The Intelligencer and Wheeling News-Register

WHEELING, W.Va.  — About $8.5 billion worth of new pipeline infrastructure may help unleash West Virginia’s oil and natural industry, but environmental advocacy groups vow to continue the fight against both the Atlantic Coast Pipeline and the Mountain Valley Pipeline.

A horse grazes near a Marcellus and Utica shale natural gas pipeline project. After years of discussion, the Federal Energy Regulatory Commission last week approved the $5 billion Atlantic Coast Pipeline and the $3.5 billion Mountain Valley Pipeline.
(Intelligencer photo by Casey Junkins)
“The approval of these projects marks a milestone in the evolution of West Virginia’s natural gas industry and offers the promise of economic opportunity for the state and its residents for generations to come,” said Anne Blankenship, who serves as executive director of the Mountain State’s Oil and Natural Gas Association.

“Greenlighting the Atlantic Coast and Mountain Valley pipelines doesn’t advance West Virginia, Virginia and North Carolina communities — it threatens them by pumping fracked gas through them, releasing methane every step of the way,” countered Kelly Martin of the San Francisco-based Sierra Club.
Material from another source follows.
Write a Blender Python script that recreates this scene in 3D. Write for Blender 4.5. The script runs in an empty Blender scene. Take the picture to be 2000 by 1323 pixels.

Last week, the Federal Energy Regulatory Commission granted permits for the massive interstate pipeline projects, both of which have evoked strong opinions since developers announced intentions to build them a few years ago. As envisioned, the $5 billion Atlantic Coast Pipeline, developed by Dominion Resources, Duke Energy, Piedmont Natural Gas and AGL Resources, is to 42 inches in diameter. It is expected to connect from Tyler County to run southward through West Virginia and Virginia with the mission of delivering natural gas to North Carolina.

The $3-plus billion Mountain Valley Pipeline, developed by EQT Corp., would run 303 miles southward from the MarkWest Energy Mobley complex in Wetzel County to a compressor station in Virginia.

“This new infrastructure will allow our state to more fully develop its natural gas resources, leading to more jobs throughout the economy,” Blankenship said. “FERC’s approval of these projects signal the start of what may be one of the largest private sector infrastructure investments in West Virginia’s history, providing tens of thousands of jobs and tremendous economic investment for the state.”

Leslie Hartz is vice president of engineering and construction for Dominion, one of the ACP’s chief developers. She called the FERC approval a significant milestone that will lead to “a growing economy, a cleaner environment and lower energy costs for consumers and businesses across the region.”

Martin, however, disagrees. She said the U.S. should focus on promoting more solar and wind power, as opposed to fracking.

“Despite the talking points of the fossil fuel industry and FERC, fracked gas is not a clean fuel or the future,” she said “Building these antiquated, expensive, and dangerous projects only locks us into to the dirty and dangerous fuels of the last century when we should be investing in clean energy.”

However, Blankenship said safety precautions will be taken to minimize risk to the environment.

“These crucially important projects have been planned and studied exhaustively for several years — and will offer transportation for West Virginia-produced natural gas to markets across the Southeast,” she said.